Changing the Sexual Offences Act could do more harm than good for victims, ConCourt told

Cape Town
Carlo Petersen

Carlo Petersen

25 September 2025 | 14:13

A constitutional challenge to have the act changed was launched by NPO, The Embrace Project, three years ago.

Changing the Sexual Offences Act could do more harm than good for victims, ConCourt told

The Constitutional Court. Picture: @ConCourtSA/X

The Centre for Applied Legal Studies has made submissions in the Constitutional Court on Thursday for the Sexual Offences Act not to be amended.

A constitutional challenge to have the act changed was launched by NPO, The Embrace Project, three years ago.

Last year, the NPO achieved a landmark ruling in the Pretoria High Court related to "believed consent" in sexual offence cases.
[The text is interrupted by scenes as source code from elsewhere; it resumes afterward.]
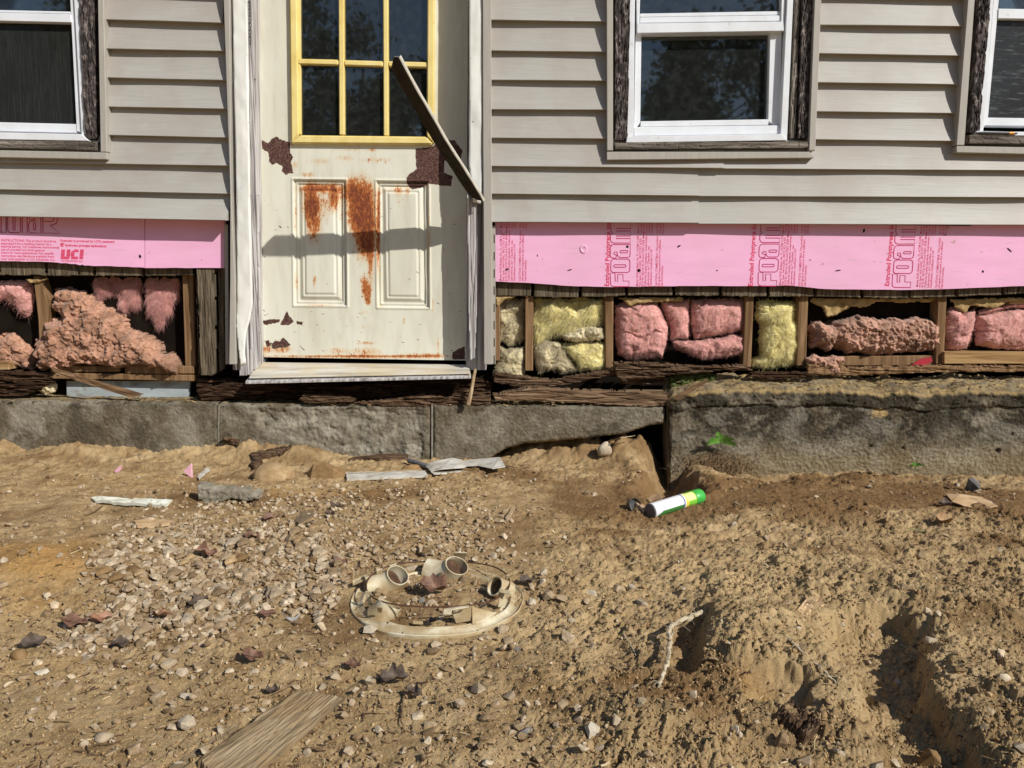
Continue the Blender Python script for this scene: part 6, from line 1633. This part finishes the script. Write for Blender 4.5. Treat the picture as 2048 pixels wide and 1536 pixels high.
def block(poly, up, th, m, name, label, cat, bev=.004, seed=0, back=None):
    """a chunk with its visible face along photo pixels at depth of the soil there, thickness going back"""
    p0 = GG(poly[0][0], max(b for a, b in poly), 0); y0 = p0[1]
    fr = [P(a, b, y0 - up) for a, b in poly]; bk = [q + np.array([0, th, 0]) for q in fr]
    mb = MB(); mb.prism(fr, bk); o = mb.build(name, m, None, bevel=bev, seg=2)
    return put_thing(o, label, cat)
M['tile'] = mat("tan_tile", [(0.3, (.30, .19, .10)), (0.5, (.43, .29, .165)), (0.7, (.52, .37, .22))], 40, rough=.9, bmp=.4)
lumber([(1272, 1004), (1318, 985), (1327, 1000), (1290, 1020)], .012, M['tile'], "tile_shard", "tan tile shard lying behind the white spray can", "tile", up=.02, seed=9, nyn=8, nxn=14)
M['cchip'] = concrete_mat("pale_concrete_chip", [(0.3, (.20, .17, .12)), (0.5, (.32, .28, .21)), (0.7, (.42, .38, .30))], .3, (.2, .15, .09))
def chipf(seed):
    def f(X, Z, sd): return .05 + .004 * fbm(X * 60, Z * 60, 4, seed)
    return f
yb_ = GG(440, 1005)[1]
o = relief("concrete_chunk", [(400, 961), (432, 965), (470, 969), (515, 974), (528, 980), (526, 994), (510, 998), (470, 994), (450, 1000), (440, 1007), (420, 1006), (404, 992)], yb_ + .05, chipf(3), .003, M['cchip'], None, edge=.012, ragged=.003)
put_thing(o, "grey L-shaped chunk of broken concrete on the soil before the low wall", "concrete chunk")
M['foampaint'] = M['foam_white']
lumber([(181, 993), (345, 998), (330, 1010), (190, 1002)], .010, M['foam_white'], "foam_strip", "ragged white strip of old foam lying on the soil", "foam strip", up=.012, amp=.004, seed=11, nyn=8)
M['pinkbit'] = mat("pink_foam_bit", [(0.3, (.66, .34, .40)), (0.7, (.80, .48, .54))], 40, rough=.7, bmp=.4)
def shard(poly, m, name, label, cat, up=.004, th=.012, y_up=0.0):
    b = max(q[1] for q in poly); y0 = GG(poly[0][0], b)[1]
    mb = MB(); fr = [P(a, c, y0) for a, c in poly]; mb.prism(fr, [q + np.array([0, th, 0]) for q in fr])
    return put_thing(mb.build(name, m, None, bevel=.001), label, cat)
shard([(367, 942), (382, 927), (384, 956), (374, 950)], M['pinkbit'], "foam_scrap", "upright pink foam scrap near the concrete chunk", "foam scrap")
shard([(228, 942), (236, 934), (243, 932), (239, 943), (231, 946)], M['pinkbit'], "foam_scrap", "tiny pink foam crumb on the soil bank", "foam scrap")
shard([(96, 797 - 4), (90, 0)][0:0] or [(347, 797), (352, 787), (364, 790), (368, 796)], M['pinkbit'], "foam_scrap", "pale pink foam crumb on top of the low wall", "foam scrap") if False else None
M['greywhite'] = mat("grey_white_plastic", [(0.3, (.34, .30, .23)), (0.5, (.54, .51, .44)), (0.75, (.64, .62, .56))], 22, rough=.6, bmp=.2, specks=(60, .68, (.30, .27, .22)))
lumber([(393, 952), (415, 934), (420, 938), (398, 957)], .005, M['greywhite'], "plastic_sliver", "thin grey white sliver standing beside the pink foam scrap", "sliver", up=.014, seed=12, nyn=4, nxn=12)
lumber([(692, 944), (850, 941), (856, 950), (694, 957)], .010, M['greywhite'], "painted_batten", "white painted batten lying flat beside the rough dark stone", "batten", up=.014, seed=13, nyn=6)
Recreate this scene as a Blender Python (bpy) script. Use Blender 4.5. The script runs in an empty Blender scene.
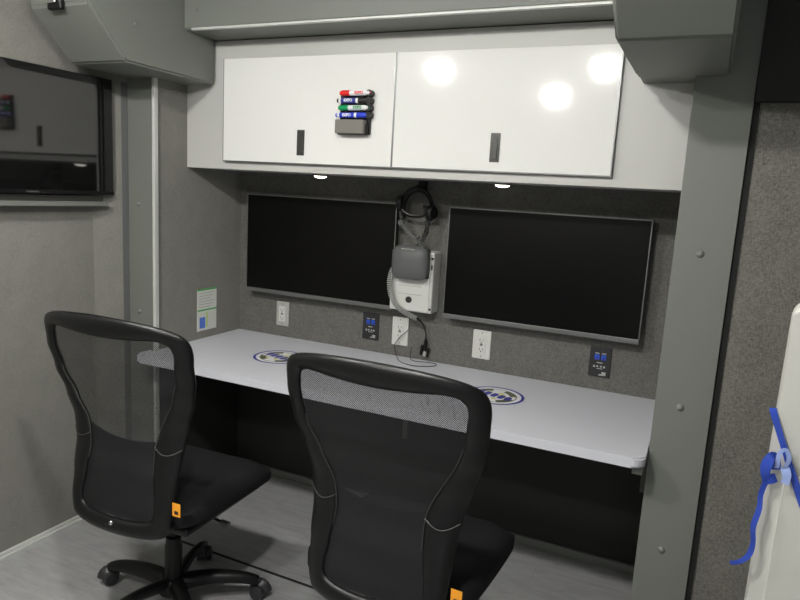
import bpy, bmesh, math, random
from mathutils import Vector, Matrix
random.seed(7)
C = bpy.context.scene.collection
PI = math.pi
R = math.radians

# ------------------------------------------------------------------ materials
def new_mat(name):
    m = bpy.data.materials.new(name); m.use_nodes = True
    nt = m.node_tree
    return m, nt, nt.nodes['Principled BSDF']

def N(nt, t, **kw):
    n = nt.nodes.new(t)
    for k, v in kw.items():
        if k in n.inputs.keys(): n.inputs[k].default_value = v
        else: setattr(n, k, v)
    return n

def plain(name, col, rough=.5, metal=0, bump=0, scale=200, spec=.5, var=0, coat=0):
    """procedural: noise driven slight variation of colour and surface"""
    m, nt, b = new_mat(name)
    b.inputs['Roughness'].default_value = rough
    b.inputs['Metallic'].default_value = metal
    b.inputs['Specular IOR Level'].default_value = spec
    b.inputs['Coat Weight'].default_value = coat
    b.inputs['Coat Roughness'].default_value = .05
    tc = N(nt, 'ShaderNodeTexCoord')
    no = N(nt, 'ShaderNodeTexNoise', Scale=scale, Detail=3)
    nt.links.new(tc.outputs['Object'], no.inputs['Vector'])
    mx = N(nt, 'ShaderNodeMix', data_type='RGBA')
    v = var
    mx.inputs['A'].default_value = (*[c * (1 - v) for c in col], 1)
    mx.inputs['B'].default_value = (*[min(1, c * (1 + v)) for c in col], 1)
    nt.links.new(no.outputs['Fac'], mx.inputs['Factor'])
    nt.links.new(mx.outputs['Result'], b.inputs['Base Color'])
    if bump:
        bp = N(nt, 'ShaderNodeBump', Strength=bump, Distance=.002)
        nt.links.new(no.outputs['Fac'], bp.inputs['Height'])
        nt.links.new(bp.outputs['Normal'], b.inputs['Normal'])
    return m

def fabric(name, c0, c1, sx=1, patch=.25):
    """woven wall textile: fine streaks both ways plus soft patches"""
    m, nt, b = new_mat(name)
    b.inputs['Roughness'].default_value = .95
    b.inputs['Specular IOR Level'].default_value = .15
    tc = N(nt, 'ShaderNodeTexCoord')
    def streak(s, detail=2):
        mp = N(nt, 'ShaderNodeMapping'); mp.inputs['Scale'].default_value = s
        no = N(nt, 'ShaderNodeTexNoise', Scale=1, Detail=detail)
        nt.links.new(tc.outputs['Object'], mp.inputs['Vector'])
        nt.links.new(mp.outputs['Vector'], no.inputs['Vector'])
        return no
    a = streak((330, 330, 60)); h = streak((70, 70, 420)); g = streak((14, 14, 10), 3)
    f = streak((150, 150, 150), 4)
    ad = N(nt, 'ShaderNodeMath', operation='MAXIMUM')
    nt.links.new(a.outputs['Fac'], ad.inputs[0]); nt.links.new(h.outputs['Fac'], ad.inputs[1])
    ad1 = N(nt, 'ShaderNodeMath', operation='MULTIPLY_ADD'); ad1.inputs[1].default_value = .6
    nt.links.new(f.outputs['Fac'], ad1.inputs[0]); nt.links.new(ad.outputs[0], ad1.inputs[2])
    ad2 = N(nt, 'ShaderNodeMath', operation='MULTIPLY_ADD'); ad2.inputs[1].default_value = patch
    nt.links.new(g.outputs['Fac'], ad2.inputs[0]); nt.links.new(ad1.outputs[0], ad2.inputs[2])
    cr = N(nt, 'ShaderNodeValToRGB')
    cr.color_ramp.elements[0].position = .72; cr.color_ramp.elements[0].color = (*c0, 1)
    cr.color_ramp.elements[1].position = 1.18 if False else 1.0; cr.color_ramp.elements[1].color = (*c1, 1)
    mr = N(nt, 'ShaderNodeMapRange'); mr.inputs['From Min'].default_value = .62; mr.inputs['From Max'].default_value = 1.35
    nt.links.new(ad2.outputs[0], mr.inputs['Value'])
    cr.color_ramp.elements[0].position = .15; cr.color_ramp.elements[1].position = .85
    nt.links.new(mr.outputs['Result'], cr.inputs['Fac'])
    nt.links.new(cr.outputs['Color'], b.inputs['Base Color'])
    bp = N(nt, 'ShaderNodeBump', Strength=.5, Distance=.002)
    nt.links.new(ad1.outputs[0], bp.inputs['Height']); nt.links.new(bp.outputs['Normal'], b.inputs['Normal'])
    return m

def floor_mat():
    m, nt, b = new_mat('grey_plank_vinyl')
    tc = N(nt, 'ShaderNodeTexCoord')
    br = N(nt, 'ShaderNodeTexBrick'); br.inputs['Scale'].default_value = 1
    br.inputs['Brick Width'].default_value = .92; br.inputs['Row Height'].default_value = .13
    br.inputs['Mortar Size'].default_value = .0010; br.inputs['Bias'].default_value = -.2
    br.inputs['Color1'].default_value = (.315, .325, .335, 1); br.inputs['Color2'].default_value = (.34, .35, .36, 1)
    br.inputs['Mortar'].default_value = (.25, .255, .26, 1)
    nt.links.new(tc.outputs['Object'], br.inputs['Vector'])
    mp = N(nt, 'ShaderNodeMapping'); mp.inputs['Scale'].default_value = (9, 34, 1)
    no = N(nt, 'ShaderNodeTexNoise', Scale=1, Detail=6)
    nt.links.new(tc.outputs['Object'], mp.inputs['Vector']); nt.links.new(mp.outputs['Vector'], no.inputs['Vector'])
    mx = N(nt, 'ShaderNodeMix', data_type='RGBA', blend_type='OVERLAY'); mx.inputs['Factor'].default_value = .4
    nt.links.new(br.outputs['Color'], mx.inputs['A']); nt.links.new(no.outputs['Color'], mx.inputs['B'])
    hs = N(nt, 'ShaderNodeHueSaturation'); hs.inputs['Saturation'].default_value = .12
    nt.links.new(mx.outputs['Result'], hs.inputs['Color'])
    nt.links.new(hs.outputs['Color'], b.inputs['Base Color'])
    b.inputs['Roughness'].default_value = .42
    bp = N(nt, 'ShaderNodeBump', Strength=.2, Distance=.001)
    nt.links.new(no.outputs['Fac'], bp.inputs['Height']); nt.links.new(bp.outputs['Normal'], b.inputs['Normal'])
    return m

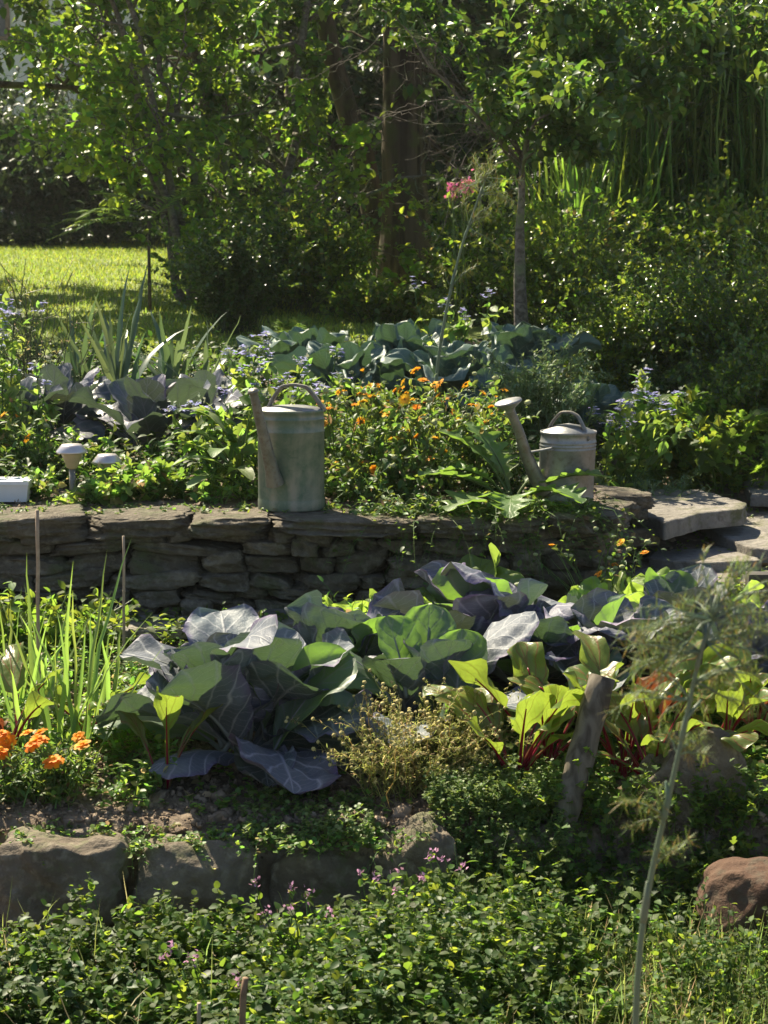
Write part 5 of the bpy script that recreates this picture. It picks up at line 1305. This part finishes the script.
# tall trees at the back
BK = 'tall trees at the back'
for q, (x, y, h, lab) in enumerate(((-1.6, 25, 9, 'tall back tree above the hidden house corner'), (2.4, 29, 10, 'farthest back tree between trunk and fruit tree'), (.2, 30, 10, 'farthest back tree behind the thick trunk'), (4.6, 28, 10, 'farthest back tree behind the fruit tree crown'), (7., 27, 10, 'farthest back tree beyond the reeds'), (.6, 23.5, 11, 'tall back tree behind the thick trunk'), (3.2, 22, 11, 'tall back tree behind the fruit tree'), (5.6, 21, 11, 'tall back tree behind the reeds'),
                                    (1.8, 18.0, 5, 'mid-height back tree behind the arching grass'), (4.2, 17.0, 5, 'mid-height back tree at the right behind the reeds'), (-.6, 18.5, 5, 'mid-height back tree left of the thick trunk'))):
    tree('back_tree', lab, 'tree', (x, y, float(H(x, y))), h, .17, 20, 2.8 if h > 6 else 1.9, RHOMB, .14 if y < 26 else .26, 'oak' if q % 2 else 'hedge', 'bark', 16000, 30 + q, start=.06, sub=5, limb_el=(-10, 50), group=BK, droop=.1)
# white house beyond
hs = thing('house', 'white rendered house glimpsed through the leaves at the top left', 'house', (-4.5, 36, 1.5))
x0, x1, y0, y1, z0, z1 = -13., -1.9, 36., 44., 1.2, 7.2
mb = MB(); tbox(mb, x0, x1, y0, y1, z0, z1); mb.build('wall', M['render'], hs, smooth=False)
mb = MB(); ym = (y0 + y1) / 2
V = np.array([(x0 - .4, y0 - .5, z1 - .05), (x1 + .4, y0 - .5, z1 - .05), (x1 + .4, ym, z1 + 3), (x0 - .4, ym, z1 + 3), (x0 - .4, y1 + .5, z1 - .05), (x1 + .4, y1 + .5, z1 - .05)])
V = np.concatenate([V, V + [0, 0, .2]])
mb.add(V, [np.array([(0, 3, 2, 1), (3, 4, 5, 2), (6, 7, 8, 9), (9, 8, 11, 10), (0, 1, 7, 6), (4, 10, 11, 5), (0, 6, 9, 3), (3, 9, 10, 4), (1, 2, 8, 7), (2, 5, 11, 8)])])
mb.build('roof', M['roof'], hs, smooth=False)
for wx in (-11, -8, -4.2):
    for wz in (2.2, 5.0):
        mb = MB(); tbox(mb, wx, wx + 1.1, y0 - .04, y0 + .1, wz, wz + 1.3); w_ = mb.build('window', M['frame'], hs, smooth=False)
        mb = MB(); tbox(mb, wx + .08, wx + 1.02, y0 - .06, y0, wz + .08, wz + 1.22); p_ = mb.build('pane', M['glass'], hs, smooth=False); p_.parent = w_

# ------------------------------------------------------------------ veiling glare
GLARE = .0007
if GLARE:
    mb = MB(); tbox(mb, -22, 22, -3, 50, -3.5, 20)  # added scattering volume, imitates the veiling glare of the lens
    hm = bpy.data.materials.new('glare_veil'); hm.use_nodes = True; ht_ = hm.node_tree; ht_.nodes.clear()
    pv = ht_.nodes.new('ShaderNodeVolumePrincipled'); pv.inputs['Color'].default_value = (.9, .92, .86, 1); pv.inputs['Density'].default_value = GLARE; pv.inputs['Anisotropy'].default_value = .5
    ho = ht_.nodes.new('ShaderNodeOutputMaterial'); ht_.links.new(pv.outputs[0], ho.inputs['Volume'])
    hz = mb.build('glare_veil', hm, smooth=False, kind='stuff'); tag(hz, 'faint added veil over the garden standing in for lens glare', 'glare_veil')

# ------------------------------------------------------------------ light
SUN_EL, SUN_AZ = 49., 33.        # azimuth measured from straight ahead (+Y) towards the left
wd = bpy.data.worlds.new('World'); scene.world = wd; wd.use_nodes = True
nt = wd.node_tree; nt.nodes.clear()
sky = nt.nodes.new('ShaderNodeTexSky'); sky.sky_type = 'NISHITA'; sky.sun_disc = False
sky.sun_elevation = math.radians(SUN_EL); sky.sun_rotation = math.radians(-SUN_AZ)
bg = nt.nodes.new('ShaderNodeBackground'); bg.inputs[1].default_value = .058
wo = nt.nodes.new('ShaderNodeOutputWorld')
nt.links.new(sky.outputs[0], bg.inputs[0]); nt.links.new(bg.outputs[0], wo.inputs[0])
sd = bpy.data.lights.new('sun', 'SUN'); sd.energy = 5.0; sd.angle = math.radians(.5); sd.color = (1, .895, .68)
so = bpy.data.objects.new('sun', sd); C.objects.link(so)
S = Vector((-math.sin(math.radians(SUN_AZ)) * math.cos(math.radians(SUN_EL)), math.cos(math.radians(SUN_AZ)) * math.cos(math.radians(SUN_EL)), math.sin(math.radians(SUN_EL))))
so.rotation_mode = 'QUATERNION'; so.rotation_quaternion = S.to_track_quat('Z', 'Y')
so.location = (-5, 10, 12)
vs = scene.view_settings
vs.view_transform = 'Standard'; vs.look = 'None'; vs.exposure = 1.36; vs.gamma = 1.0
scene.render.engine = 'CYCLES'
cy_ = scene.cycles
cy_.max_bounces = 6; cy_.diffuse_bounces = 3; cy_.glossy_bounces = 2; cy_.transmission_bounces = 4; cy_.transparent_max_bounces = 4
cy_.caustics_reflective = False; cy_.caustics_refractive = False
cy_.sample_clamp_indirect = 6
Senior counsel for the Centre for Applied Legal Studies, Letlhogonolo Mokgoroane, told a panel of ConCourt judges that changing the Sexual Offences Act could do more harm than good for victims.

NPO, The Embrace Project, is arguing for rape accused suspects to prove that reasonable steps were taken to ascertain consent.

Mokgoroane told the court that crimes such as assault do not require the action of consent to be proven.

"It is self-evident that an attack occurs without consent. The same principle should apply to sexual offences. Removing consent as a definitional element would reframe these offences as acts of violence rather than sexual acts, thereby desexualising the crime and focusing on the accused's conduct."

Mokgoroane said that proving consent shifted the burden onto survivors, with a focus on the complainant’s behaviour, rather than that of the accused.